__Raw data__
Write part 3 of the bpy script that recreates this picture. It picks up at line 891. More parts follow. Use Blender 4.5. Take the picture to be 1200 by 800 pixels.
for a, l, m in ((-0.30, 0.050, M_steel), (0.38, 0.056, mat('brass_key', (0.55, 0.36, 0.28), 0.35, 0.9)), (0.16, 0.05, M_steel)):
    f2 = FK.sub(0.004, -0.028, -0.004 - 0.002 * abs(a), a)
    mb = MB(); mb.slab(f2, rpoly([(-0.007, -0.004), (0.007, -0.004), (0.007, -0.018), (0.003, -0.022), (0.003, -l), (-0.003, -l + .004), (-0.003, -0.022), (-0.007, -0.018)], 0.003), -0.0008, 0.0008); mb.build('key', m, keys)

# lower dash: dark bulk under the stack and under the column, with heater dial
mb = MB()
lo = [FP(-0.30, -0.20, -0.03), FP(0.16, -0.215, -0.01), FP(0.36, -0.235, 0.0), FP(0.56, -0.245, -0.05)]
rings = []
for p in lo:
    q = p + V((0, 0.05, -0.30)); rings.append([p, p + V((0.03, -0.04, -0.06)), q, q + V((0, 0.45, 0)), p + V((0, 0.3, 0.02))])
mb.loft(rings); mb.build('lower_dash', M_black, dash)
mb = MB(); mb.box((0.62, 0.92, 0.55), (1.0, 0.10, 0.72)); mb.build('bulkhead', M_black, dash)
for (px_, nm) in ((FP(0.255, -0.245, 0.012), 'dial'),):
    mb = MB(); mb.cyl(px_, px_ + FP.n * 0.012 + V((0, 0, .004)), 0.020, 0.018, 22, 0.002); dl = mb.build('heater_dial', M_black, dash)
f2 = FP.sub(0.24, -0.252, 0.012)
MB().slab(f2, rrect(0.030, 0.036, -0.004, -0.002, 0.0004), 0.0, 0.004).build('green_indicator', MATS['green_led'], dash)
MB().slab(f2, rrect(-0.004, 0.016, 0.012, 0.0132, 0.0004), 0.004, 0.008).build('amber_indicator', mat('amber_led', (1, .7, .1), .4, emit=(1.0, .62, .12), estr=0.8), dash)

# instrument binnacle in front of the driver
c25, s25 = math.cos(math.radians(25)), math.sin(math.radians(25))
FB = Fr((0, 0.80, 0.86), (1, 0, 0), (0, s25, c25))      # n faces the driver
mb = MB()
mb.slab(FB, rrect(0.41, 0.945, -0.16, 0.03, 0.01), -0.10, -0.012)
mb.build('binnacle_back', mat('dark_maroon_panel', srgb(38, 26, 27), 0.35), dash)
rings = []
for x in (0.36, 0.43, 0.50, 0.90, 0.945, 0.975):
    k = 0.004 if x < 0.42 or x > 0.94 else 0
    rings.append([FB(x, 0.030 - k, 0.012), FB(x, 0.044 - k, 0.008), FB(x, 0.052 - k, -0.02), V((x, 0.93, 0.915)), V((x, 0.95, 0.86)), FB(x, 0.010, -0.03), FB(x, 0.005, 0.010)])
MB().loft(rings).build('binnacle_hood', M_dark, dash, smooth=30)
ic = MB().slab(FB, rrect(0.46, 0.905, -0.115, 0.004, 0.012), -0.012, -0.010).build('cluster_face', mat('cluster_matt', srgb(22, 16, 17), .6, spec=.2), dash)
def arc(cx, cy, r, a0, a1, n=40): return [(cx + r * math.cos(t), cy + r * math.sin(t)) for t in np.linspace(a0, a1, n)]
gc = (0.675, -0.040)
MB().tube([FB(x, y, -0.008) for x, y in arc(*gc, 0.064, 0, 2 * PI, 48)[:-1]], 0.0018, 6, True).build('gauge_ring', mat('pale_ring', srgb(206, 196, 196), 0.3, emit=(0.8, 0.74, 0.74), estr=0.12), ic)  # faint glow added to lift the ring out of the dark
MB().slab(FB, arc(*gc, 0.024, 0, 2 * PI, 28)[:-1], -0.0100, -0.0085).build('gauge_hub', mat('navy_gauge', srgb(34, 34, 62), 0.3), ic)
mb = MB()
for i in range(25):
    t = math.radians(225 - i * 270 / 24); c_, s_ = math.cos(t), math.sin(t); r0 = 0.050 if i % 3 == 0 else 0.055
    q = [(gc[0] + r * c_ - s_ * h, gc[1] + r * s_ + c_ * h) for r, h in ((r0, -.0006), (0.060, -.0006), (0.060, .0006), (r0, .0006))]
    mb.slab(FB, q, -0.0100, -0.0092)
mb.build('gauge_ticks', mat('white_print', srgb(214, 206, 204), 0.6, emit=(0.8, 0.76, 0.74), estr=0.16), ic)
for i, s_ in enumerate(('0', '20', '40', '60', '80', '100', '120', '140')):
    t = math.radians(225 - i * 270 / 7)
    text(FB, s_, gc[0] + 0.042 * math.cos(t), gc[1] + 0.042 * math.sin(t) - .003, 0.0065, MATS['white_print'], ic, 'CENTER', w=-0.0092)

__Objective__
From the preceding material, extract every line exactly.

__In response__
Write part 3 of the bpy script that recreates this picture. It picks up at line 891. More parts follow. Use Blender 4.5. Take the picture to be 1200 by 800 pixels.
for a, l, m in ((-0.30, 0.050, M_steel), (0.38, 0.056, mat('brass_key', (0.55, 0.36, 0.28), 0.35, 0.9)), (0.16, 0.05, M_steel)):
    f2 = FK.sub(0.004, -0.028, -0.004 - 0.002 * abs(a), a)
    mb = MB(); mb.slab(f2, rpoly([(-0.007, -0.004), (0.007, -0.004), (0.007, -0.018), (0.003, -0.022), (0.003, -l), (-0.003, -l + .004), (-0.003, -0.022), (-0.007, -0.018)], 0.003), -0.0008, 0.0008); mb.build('key', m, keys)

# lower dash: dark bulk under the stack and under the column, with heater dial
mb = MB()
lo = [FP(-0.30, -0.20, -0.03), FP(0.16, -0.215, -0.01), FP(0.36, -0.235, 0.0), FP(0.56, -0.245, -0.05)]
rings = []
for p in lo:
    q = p + V((0, 0.05, -0.30)); rings.append([p, p + V((0.03, -0.04, -0.06)), q, q + V((0, 0.45, 0)), p + V((0, 0.3, 0.02))])
mb.loft(rings); mb.build('lower_dash', M_black, dash)
mb = MB(); mb.box((0.62, 0.92, 0.55), (1.0, 0.10, 0.72)); mb.build('bulkhead', M_black, dash)
for (px_, nm) in ((FP(0.255, -0.245, 0.012), 'dial'),):
    mb = MB(); mb.cyl(px_, px_ + FP.n * 0.012 + V((0, 0, .004)), 0.020, 0.018, 22, 0.002); dl = mb.build('heater_dial', M_black, dash)
f2 = FP.sub(0.24, -0.252, 0.012)
MB().slab(f2, rrect(0.030, 0.036, -0.004, -0.002, 0.0004), 0.0, 0.004).build('green_indicator', MATS['green_led'], dash)
MB().slab(f2, rrect(-0.004, 0.016, 0.012, 0.0132, 0.0004), 0.004, 0.008).build('amber_indicator', mat('amber_led', (1, .7, .1), .4, emit=(1.0, .62, .12), estr=0.8), dash)

# instrument binnacle in front of the driver
c25, s25 = math.cos(math.radians(25)), math.sin(math.radians(25))
FB = Fr((0, 0.80, 0.86), (1, 0, 0), (0, s25, c25))      # n faces the driver
mb = MB()
mb.slab(FB, rrect(0.41, 0.945, -0.16, 0.03, 0.01), -0.10, -0.012)
mb.build('binnacle_back', mat('dark_maroon_panel', srgb(38, 26, 27), 0.35), dash)
rings = []
for x in (0.36, 0.43, 0.50, 0.90, 0.945, 0.975):
    k = 0.004 if x < 0.42 or x > 0.94 else 0
    rings.append([FB(x, 0.030 - k, 0.012), FB(x, 0.044 - k, 0.008), FB(x, 0.052 - k, -0.02), V((x, 0.93, 0.915)), V((x, 0.95, 0.86)), FB(x, 0.010, -0.03), FB(x, 0.005, 0.010)])
MB().loft(rings).build('binnacle_hood', M_dark, dash, smooth=30)
ic = MB().slab(FB, rrect(0.46, 0.905, -0.115, 0.004, 0.012), -0.012, -0.010).build('cluster_face', mat('cluster_matt', srgb(22, 16, 17), .6, spec=.2), dash)
def arc(cx, cy, r, a0, a1, n=40): return [(cx + r * math.cos(t), cy + r * math.sin(t)) for t in np.linspace(a0, a1, n)]
gc = (0.675, -0.040)
MB().tube([FB(x, y, -0.008) for x, y in arc(*gc, 0.064, 0, 2 * PI, 48)[:-1]], 0.0018, 6, True).build('gauge_ring', mat('pale_ring', srgb(206, 196, 196), 0.3, emit=(0.8, 0.74, 0.74), estr=0.12), ic)  # faint glow added to lift the ring out of the dark
MB().slab(FB, arc(*gc, 0.024, 0, 2 * PI, 28)[:-1], -0.0100, -0.0085).build('gauge_hub', mat('navy_gauge', srgb(34, 34, 62), 0.3), ic)
mb = MB()
for i in range(25):
    t = math.radians(225 - i * 270 / 24); c_, s_ = math.cos(t), math.sin(t); r0 = 0.050 if i % 3 == 0 else 0.055
    q = [(gc[0] + r * c_ - s_ * h, gc[1] + r * s_ + c_ * h) for r, h in ((r0, -.0006), (0.060, -.0006), (0.060, .0006), (r0, .0006))]
    mb.slab(FB, q, -0.0100, -0.0092)
mb.build('gauge_ticks', mat('white_print', srgb(214, 206, 204), 0.6, emit=(0.8, 0.76, 0.74), estr=0.16), ic)
for i, s_ in enumerate(('0', '20', '40', '60', '80', '100', '120', '140')):
    t = math.radians(225 - i * 270 / 7)
    text(FB, s_, gc[0] + 0.042 * math.cos(t), gc[1] + 0.042 * math.sin(t) - .003, 0.0065, MATS['white_print'], ic, 'CENTER', w=-0.0092)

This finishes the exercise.